1R、藤原はヌアファー相手にミドル主体で応戦し、タイ人のムエタイにしっかり対応する。中盤までヌアファーのミドルをもらう場面が少し目立ったが、終盤は藤原がガードの上からでも構わずミドルを連打し、ボディにも当てて挽回する。パワーでは藤原が上か。記者採点はイーブン。
すると2R、藤原はヌアファーを詰め続け、ミドルの蹴り数を増す。終盤、左ミドルを効かせて動きを止めると、ボディと顔面へのパンチの連打で棒立ちにさせたところで、椎名レフェリーがダウンを宣告する。その後も右の顔面狙いの前蹴り等を当て圧倒する。
3Rもコーナーに詰めてパンチ、ミドルを当て続けると、左三日月蹴り一発でダウンを奪う。ヌアファーは悲鳴を上げたまま動けず、藤原がKO勝ちを果たした。
第5試合 61.5kg契約 3分3R
×岩橋伸太郎(エスジム/NJKFライト級王者)
○睦雅[むが](ビクトリージム/ジャパンキック・ライト級1位)
判定0-3 (27-30/28-30/28-30)
1R、睦雅が圧力をかけ続け、積極的にパンチ、右ローを放つ。岩橋はなかなか攻撃を返せない。2Rは睦雅が手数を増やし、右ストレートで印象を作りつつ、右ロー、組んでの膝等を当て続ける。岩橋は時折左ミドルを返すが後が続かない。3Rも睦雅が優位を維持し、終盤には残りの体力を使い切らんとばかりに左ハイ、ストレート等を当て続けて判定勝ちした。
第4試合 女子56kg契約 3分3R
○浅井春香(KICK BOX/ミネルヴァ・スーパーバンタム級王者、元J-GIRLS同級王者)

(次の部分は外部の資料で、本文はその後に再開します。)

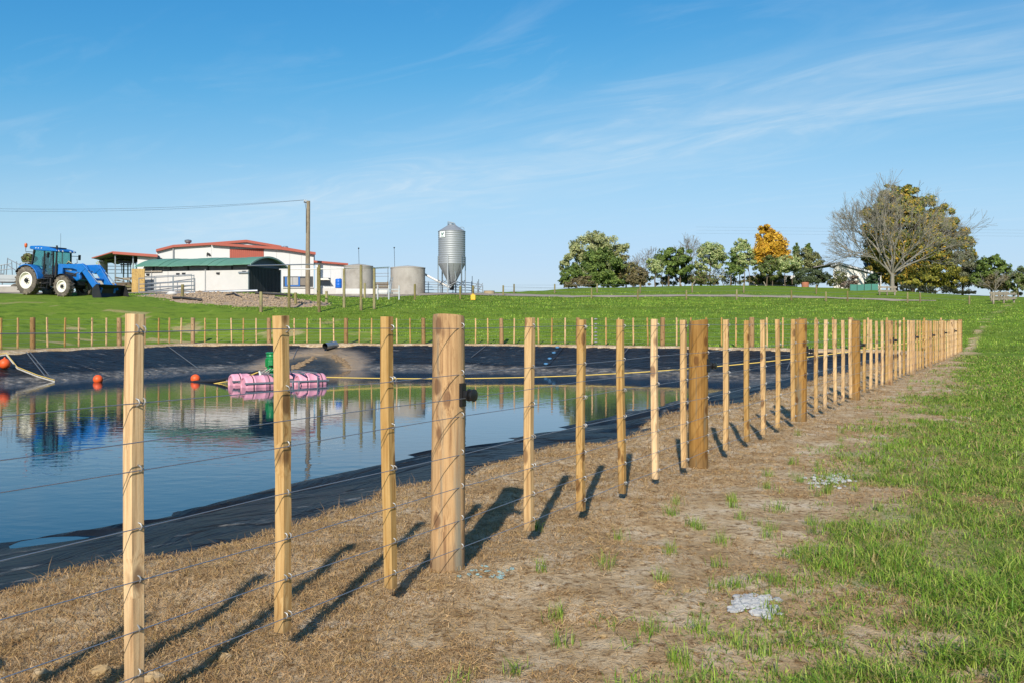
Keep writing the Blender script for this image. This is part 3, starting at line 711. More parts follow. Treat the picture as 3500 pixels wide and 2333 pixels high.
# pontoon
pc = Vector((-7.45, 27.9, WATER)); th = R(36); uu = Vector((math.cos(th), math.sin(th), 0)); vv = Vector((math.sin(th), -math.cos(th), 0))
pon = thing('pump_pontoon', 'floating pump raft on four pink drums with a green pump', 'pump raft', pc)
def drum(c, r=.29, Ln=.90):
    mb = MB(); n = 26; prof = [(.02, -Ln/2+.03), (.20, -Ln/2+.03), (.22, -Ln/2), (.25, -Ln/2), (r-.01, -Ln/2+.035), (r, -Ln/2+.07), (r, -Ln/6-.02), (r+.014, -Ln/6), (r, -Ln/6+.02), (r, Ln/6-.02), (r+.014, Ln/6), (r, Ln/6+.02), (r, Ln/2-.07), (r-.01, Ln/2-.035), (.25, Ln/2), (.22, Ln/2), (.20, Ln/2-.03), (.02, Ln/2-.03)]
    k = len(mb.v); mb.lathe((0, 0, 0), prof, n, 'x')
    for i in range(len(mb.v)):
        p = mb.v[i]; mb.v[i] = tuple(c + uu * p[0] + vv * p[1] + Vector((0, 0, p[2])))
    o = mb.build('drum', M_pink, pon, True)
    for q in (-.2, .25):
        ring = [c + uu * q * 1.1 + (vv * math.cos(a) + Vector((0, 0, 1)) * math.sin(a)) * (r + .012) for a in np.linspace(-.3, math.pi + .3, 16)]
        MB().tube(ring, .012, 5).build('strap', M_dkmetal, o)
dz = Vector((0, 0, .07))
for a, b_ in ((-.86, -.58), (-.86, .58), (.86, -.58), (.86, .58)): drum(pc + uu * a + vv * b_ + dz)
fr = .16
for s_ in (-1, 1):
    for q in (.28, .88):
        MB().bar(pc + vv * (s_ * q) + uu * -1.35 + Vector((0, 0, .14)), pc + vv * (s_ * q) + uu * 1.35 + Vector((0, 0, .14)), .05, .05).build('frame_rail', M_galv, pon)
for q in (-.5, .5):
    MB().bar(pc + uu * q + vv * -.95 + Vector((0, 0, .385)), pc + uu * q + vv * .95 + Vector((0, 0, .385)), .06, .04).build('cross_bar', M_galv, pon)
MB().bar(pc + uu * .9 + vv * -.95 + Vector((0, 0, .39)), pc + uu * .9 + vv * .95 + Vector((0, 0, .39)), .05, .04).build('cross_bar', M_galv, pon)
pm_c = pc + uu * -.18 + vv * -.1
mo = MB().lathe(pm_c, [(.10, -.3), (.10, .42), (.17, .44), (.17, .47), (.13, .48), (.135, .55), (.155, .57), (.155, .84), (.14, .86), (.145, .885), (.15, .89), (.15, .94), (.13, .97), (.05, .98)], 20).build('pump_motor', M_gpump, pon, 35)
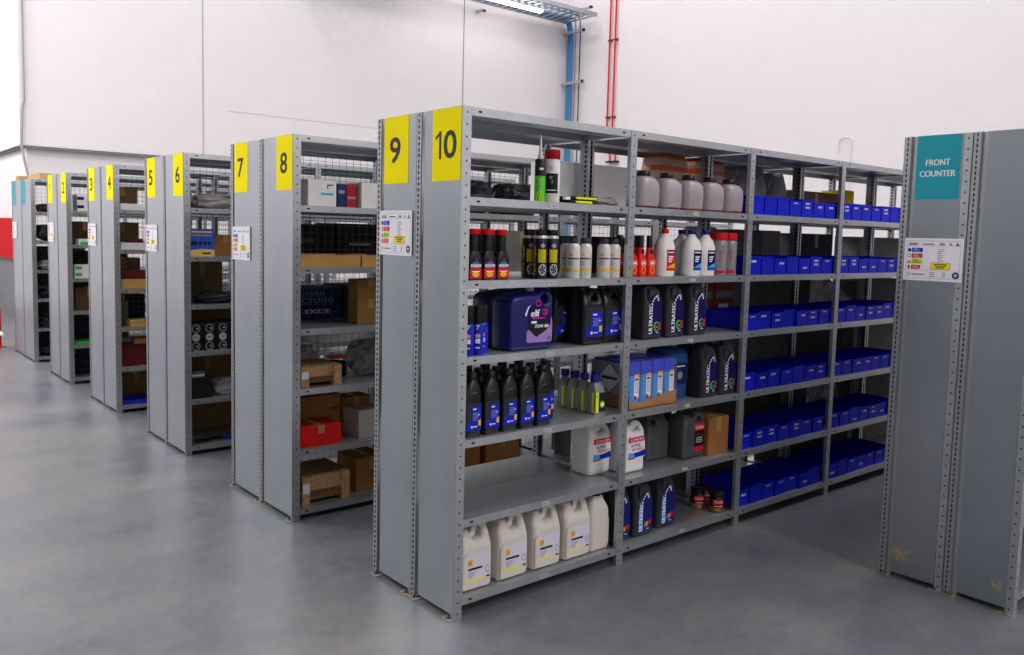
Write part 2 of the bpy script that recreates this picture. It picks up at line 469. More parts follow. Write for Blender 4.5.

×北川 柚(京都野口ジム/ミネルヴァ・スーパーバンタム級4位)
判定2-0 (30-28/30-28/29-29)
第3試合 フェザー級 3分3R
×皆川裕哉(KICK BOX/ジャパンキック・フェザー級2位)
○義由亜[ヨシュア]JSK(治政館/ジャパンキック・バンタム級2位)
判定0-2 (28-29/28-29/29-29)
第2試合 ジャパンキック・ウェルター級王座決定トーナメント1回戦 3分3R
○ダイチ(誠真ジム/2位)
×山内ユウ(ROCK ON)
判定3-0 (30-27/30-28/29-27)
第1試合 ジャパンキック・ウェルター級王座決定トーナメント1回戦 3分3R
○正哉(誠真ジム/3位)
×鈴木凱斗(KICK BOX)
2R 1’00” TKO (レフェリーストップ:左フック)
モトヤスックが返上下ウェルター級王座を懸けたトーナメントは4選手が参加したが、うち2名が誠真ジムという異例のラインナップに。それ以外はノーランカーで、ランカーでもある誠真ジムの2選手が順当に勝ち上がり、1月の決勝に進んだ。ダイチは「同門ですが容赦なく倒します」と宣言した。
なお、大会の中継のゲスト解説は、宮元啓介氏と漫才コンビの鬼越トマホークが務めた。ジュニアキックのエキシビションには宮元氏が指導するYASHIOジムの選手が多数登場した。鬼越トマホークの2人はリング上での挨拶の際、武田幸三氏に対し、吉本興業では自分たちが先輩という立場を濫用し「声が小さい」「演技が下手」と容赦なくダメ出しし、観客を笑わせていた。